Things that inspire me

I live 60 miles due north of Mt. St. Helens, an active stratovolcano that has erupted several times in my lifetime. As a teenager in the fall of 1970, 10 years before the eruption, my earth-science class visited the lava-tubes that were popular tourist destinations in those days.  The volcano was considered to be of no threat to anyone, practically dead, really.

Mt. St. Helens from Spirit Lake prior to 1980
Mt. St. Helens from Spirit Lake prior to 1980 via ABC news

As this photo shows, it had a beautiful shape to it, like Mt. Fuji, and was featured on calendars and postcards for its beauty and majesty.  The verdant forests were tall and thick, mostly Douglas Fir and Western Red Cedar.  Spirit Lake, at its base, was a playground for summer vacationers.  My family spent many summer holidays at the campgrounds and the lodge there.

PD United States Geological Survey, via Wikipedia
PD United States Geological Survey, via Wikipedia

All that changed overnight on May 18th, 1980, when the mountain erupted.  We could see the ash column quite clearly from the lake in the Bald Hills of Thurston County, where we were fishing that morning, and we knew something really bad had happened at the mountain. Entire forests were blown down and buried under volcanic ash. Spirit Lake was both destroyed and reborn in a different form.

The destruction of the ecology is one of the underlying themes of the Tower of Bones series.

But the miraculous way the land around Mt. St. Helens has rebounded in the last 35 years is also working its way into my World of Neveyah–Tauron’s spell is broken, and the land will recover.  The devastation of Mal Evol looks permanent, and is terrible to those who know what it once was like, but they have hope that it will recover.

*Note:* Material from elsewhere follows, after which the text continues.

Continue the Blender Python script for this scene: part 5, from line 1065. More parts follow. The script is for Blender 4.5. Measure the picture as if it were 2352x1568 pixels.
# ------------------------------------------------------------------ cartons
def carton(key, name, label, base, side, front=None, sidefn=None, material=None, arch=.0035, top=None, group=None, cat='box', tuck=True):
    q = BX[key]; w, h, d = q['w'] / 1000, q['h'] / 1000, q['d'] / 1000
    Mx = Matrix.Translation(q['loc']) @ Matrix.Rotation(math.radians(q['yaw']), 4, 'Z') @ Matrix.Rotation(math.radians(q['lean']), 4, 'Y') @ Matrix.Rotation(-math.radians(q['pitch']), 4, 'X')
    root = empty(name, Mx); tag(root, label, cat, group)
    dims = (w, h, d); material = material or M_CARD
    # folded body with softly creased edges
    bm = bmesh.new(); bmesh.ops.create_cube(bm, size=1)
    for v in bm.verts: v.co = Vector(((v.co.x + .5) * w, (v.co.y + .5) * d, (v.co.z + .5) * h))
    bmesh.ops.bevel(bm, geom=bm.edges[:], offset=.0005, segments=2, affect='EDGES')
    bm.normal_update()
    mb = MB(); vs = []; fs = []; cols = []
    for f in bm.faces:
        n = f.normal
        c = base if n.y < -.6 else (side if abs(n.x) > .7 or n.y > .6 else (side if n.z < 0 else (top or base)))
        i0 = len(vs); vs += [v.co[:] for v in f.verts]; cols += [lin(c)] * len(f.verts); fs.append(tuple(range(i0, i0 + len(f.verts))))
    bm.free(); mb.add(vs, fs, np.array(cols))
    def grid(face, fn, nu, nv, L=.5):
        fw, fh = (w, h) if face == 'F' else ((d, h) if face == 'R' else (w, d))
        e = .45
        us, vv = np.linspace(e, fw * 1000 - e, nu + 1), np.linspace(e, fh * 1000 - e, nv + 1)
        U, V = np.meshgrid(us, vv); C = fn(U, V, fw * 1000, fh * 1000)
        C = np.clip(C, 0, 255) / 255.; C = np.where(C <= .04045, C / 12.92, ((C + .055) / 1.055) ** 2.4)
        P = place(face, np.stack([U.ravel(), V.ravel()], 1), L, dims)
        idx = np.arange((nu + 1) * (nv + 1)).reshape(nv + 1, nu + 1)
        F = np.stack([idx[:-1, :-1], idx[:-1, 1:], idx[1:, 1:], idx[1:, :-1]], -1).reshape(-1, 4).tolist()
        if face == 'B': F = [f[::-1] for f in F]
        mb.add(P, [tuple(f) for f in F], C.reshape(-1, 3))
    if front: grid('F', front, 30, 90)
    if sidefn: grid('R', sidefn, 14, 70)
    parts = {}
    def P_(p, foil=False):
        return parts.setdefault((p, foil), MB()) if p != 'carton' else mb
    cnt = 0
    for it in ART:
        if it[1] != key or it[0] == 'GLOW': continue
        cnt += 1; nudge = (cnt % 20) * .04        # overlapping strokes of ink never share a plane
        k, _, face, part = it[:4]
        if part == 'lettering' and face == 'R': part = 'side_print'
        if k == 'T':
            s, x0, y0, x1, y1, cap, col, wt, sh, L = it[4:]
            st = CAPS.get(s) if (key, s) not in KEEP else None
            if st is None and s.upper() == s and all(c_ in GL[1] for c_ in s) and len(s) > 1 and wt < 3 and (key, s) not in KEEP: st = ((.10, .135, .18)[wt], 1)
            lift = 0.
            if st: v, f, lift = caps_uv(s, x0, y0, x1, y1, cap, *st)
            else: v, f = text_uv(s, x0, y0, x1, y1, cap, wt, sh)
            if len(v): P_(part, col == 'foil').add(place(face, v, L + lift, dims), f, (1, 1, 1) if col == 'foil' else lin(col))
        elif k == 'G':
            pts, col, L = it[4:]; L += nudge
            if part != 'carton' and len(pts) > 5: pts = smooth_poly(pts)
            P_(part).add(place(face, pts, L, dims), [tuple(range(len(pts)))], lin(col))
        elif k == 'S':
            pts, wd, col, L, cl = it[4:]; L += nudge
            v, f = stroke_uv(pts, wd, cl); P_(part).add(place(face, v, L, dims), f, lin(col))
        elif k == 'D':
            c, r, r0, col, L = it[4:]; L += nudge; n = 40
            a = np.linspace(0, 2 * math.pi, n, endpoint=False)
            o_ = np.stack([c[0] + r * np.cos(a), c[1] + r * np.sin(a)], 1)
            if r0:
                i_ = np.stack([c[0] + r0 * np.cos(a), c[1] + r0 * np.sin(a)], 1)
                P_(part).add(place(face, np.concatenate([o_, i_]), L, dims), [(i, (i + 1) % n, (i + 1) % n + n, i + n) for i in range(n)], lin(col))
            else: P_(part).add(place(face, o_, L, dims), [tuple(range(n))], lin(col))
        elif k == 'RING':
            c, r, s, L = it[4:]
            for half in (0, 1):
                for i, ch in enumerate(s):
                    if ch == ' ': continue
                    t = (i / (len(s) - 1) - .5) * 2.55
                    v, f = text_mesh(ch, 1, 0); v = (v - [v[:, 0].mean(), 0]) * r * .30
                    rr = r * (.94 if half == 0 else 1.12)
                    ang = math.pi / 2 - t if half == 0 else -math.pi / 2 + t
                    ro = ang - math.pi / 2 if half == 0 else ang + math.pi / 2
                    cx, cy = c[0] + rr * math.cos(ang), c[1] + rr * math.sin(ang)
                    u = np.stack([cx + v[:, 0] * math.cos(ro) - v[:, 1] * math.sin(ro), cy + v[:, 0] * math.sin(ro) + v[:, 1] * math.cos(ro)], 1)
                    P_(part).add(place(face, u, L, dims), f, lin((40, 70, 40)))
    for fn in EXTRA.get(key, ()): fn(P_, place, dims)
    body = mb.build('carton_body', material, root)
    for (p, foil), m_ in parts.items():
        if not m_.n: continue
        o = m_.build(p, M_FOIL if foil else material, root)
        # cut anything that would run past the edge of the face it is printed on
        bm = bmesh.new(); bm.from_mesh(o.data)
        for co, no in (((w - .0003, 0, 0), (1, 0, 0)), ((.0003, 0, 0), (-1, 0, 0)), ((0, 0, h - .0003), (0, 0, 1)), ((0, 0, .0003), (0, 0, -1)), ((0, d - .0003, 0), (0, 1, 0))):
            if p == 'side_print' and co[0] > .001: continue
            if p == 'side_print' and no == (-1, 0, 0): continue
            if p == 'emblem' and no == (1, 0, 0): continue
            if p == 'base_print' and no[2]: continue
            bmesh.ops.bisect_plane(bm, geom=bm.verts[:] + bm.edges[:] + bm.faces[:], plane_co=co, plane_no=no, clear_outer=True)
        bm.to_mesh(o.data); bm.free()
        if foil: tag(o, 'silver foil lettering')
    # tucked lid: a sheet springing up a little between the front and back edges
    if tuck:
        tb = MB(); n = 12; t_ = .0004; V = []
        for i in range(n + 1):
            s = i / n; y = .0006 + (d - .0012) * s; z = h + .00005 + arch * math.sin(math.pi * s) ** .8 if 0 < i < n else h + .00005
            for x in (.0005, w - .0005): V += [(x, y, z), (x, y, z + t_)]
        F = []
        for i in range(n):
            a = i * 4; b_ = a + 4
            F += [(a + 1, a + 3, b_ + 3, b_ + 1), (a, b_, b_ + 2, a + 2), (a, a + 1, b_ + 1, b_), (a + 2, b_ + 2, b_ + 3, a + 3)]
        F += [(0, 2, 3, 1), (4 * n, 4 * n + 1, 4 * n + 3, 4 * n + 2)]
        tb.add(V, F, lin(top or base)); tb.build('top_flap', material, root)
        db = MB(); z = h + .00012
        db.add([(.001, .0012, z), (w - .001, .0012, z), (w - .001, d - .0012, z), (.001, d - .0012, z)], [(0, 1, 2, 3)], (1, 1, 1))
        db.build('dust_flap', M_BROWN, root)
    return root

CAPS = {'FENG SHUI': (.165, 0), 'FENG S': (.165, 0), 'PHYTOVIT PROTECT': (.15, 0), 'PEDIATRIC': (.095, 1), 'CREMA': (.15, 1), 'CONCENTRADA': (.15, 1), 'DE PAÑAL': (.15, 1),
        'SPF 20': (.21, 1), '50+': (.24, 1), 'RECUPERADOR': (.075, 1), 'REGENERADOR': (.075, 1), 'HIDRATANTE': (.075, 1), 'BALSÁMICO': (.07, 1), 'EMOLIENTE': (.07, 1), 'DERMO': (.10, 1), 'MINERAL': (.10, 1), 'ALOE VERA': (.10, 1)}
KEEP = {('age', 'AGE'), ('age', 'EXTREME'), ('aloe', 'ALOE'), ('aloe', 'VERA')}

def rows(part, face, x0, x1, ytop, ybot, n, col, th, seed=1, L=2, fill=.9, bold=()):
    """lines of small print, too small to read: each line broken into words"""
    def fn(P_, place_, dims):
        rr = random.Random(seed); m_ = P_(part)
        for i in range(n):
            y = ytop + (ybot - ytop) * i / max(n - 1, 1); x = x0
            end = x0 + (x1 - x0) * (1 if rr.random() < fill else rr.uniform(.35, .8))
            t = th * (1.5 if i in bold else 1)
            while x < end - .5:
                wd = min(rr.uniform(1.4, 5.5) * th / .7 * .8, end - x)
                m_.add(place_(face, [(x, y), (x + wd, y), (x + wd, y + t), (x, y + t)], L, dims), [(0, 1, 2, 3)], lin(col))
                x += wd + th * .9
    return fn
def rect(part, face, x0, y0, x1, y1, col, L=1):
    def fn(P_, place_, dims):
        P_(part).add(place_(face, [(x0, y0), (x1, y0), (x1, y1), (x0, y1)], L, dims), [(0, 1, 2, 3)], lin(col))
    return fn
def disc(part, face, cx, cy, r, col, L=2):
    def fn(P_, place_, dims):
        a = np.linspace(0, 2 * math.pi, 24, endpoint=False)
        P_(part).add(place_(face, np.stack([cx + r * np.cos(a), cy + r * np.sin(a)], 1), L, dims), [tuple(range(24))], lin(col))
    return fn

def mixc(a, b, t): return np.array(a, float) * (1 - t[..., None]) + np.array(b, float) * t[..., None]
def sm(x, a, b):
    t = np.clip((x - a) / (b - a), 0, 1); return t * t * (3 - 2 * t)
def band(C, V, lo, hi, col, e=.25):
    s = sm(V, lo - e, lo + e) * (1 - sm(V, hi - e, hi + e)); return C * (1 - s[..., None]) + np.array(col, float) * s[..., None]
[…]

In the World of Neveyah series, I created the Mountains of the Moon, out of which the valley of Mal Evol was torn. I understood how mountains can rise high into the sky, blocking the rising or setting sun. Also, I used the climate of the Scablands here in Washington–the climate is typified by large seasonal temperature differences, with excruciatingly hot  summers and severely cold winters, and that is how I made Mal Evol. Remember, dealing with weather offers great opportunity for mayhem in the narrative.

I live on the heavily forested western side of the state, 50 miles west of 14,411 ft tall  Mount Rainier, beneath the Nisqually Glacier. That sight dominates my front-yard skyline on a clear day. The valley I live in was carved by glaciers and eruptions from this amazing pile of rock, ice, and fire. I took this idea, but I made my mountains taller and badder than the Himalayas on a bad Mt. Everest day.

Mount Rainier, Nisqually Glacier, ©2010 Walter Siegmund Via Wikipedia
Mount Rainier, Nisqually Glacier, © 2010 Walter Siegmund Via Wikipedia

We here in our bipolar State of Washington are able to see how the landscape can radically change if you just drive east on I-90 for four hours.

Because  of my good fortune of living in the shadow of two large volcanoes, and between two high mountain ranges, the Olympic Mountains and the Cascade Range,  I have the opportunity to experience a wide diversity of ecologies in one day, going from saltwater to mountain range, to desert.

You may find your inspiration elsewhere. It could be in anything from architecture to ornamental gardens, to cornfields or sage brush. For me, it is in the amazing state of Washington, a wild, beautful place of many diverse and fragile ecologies.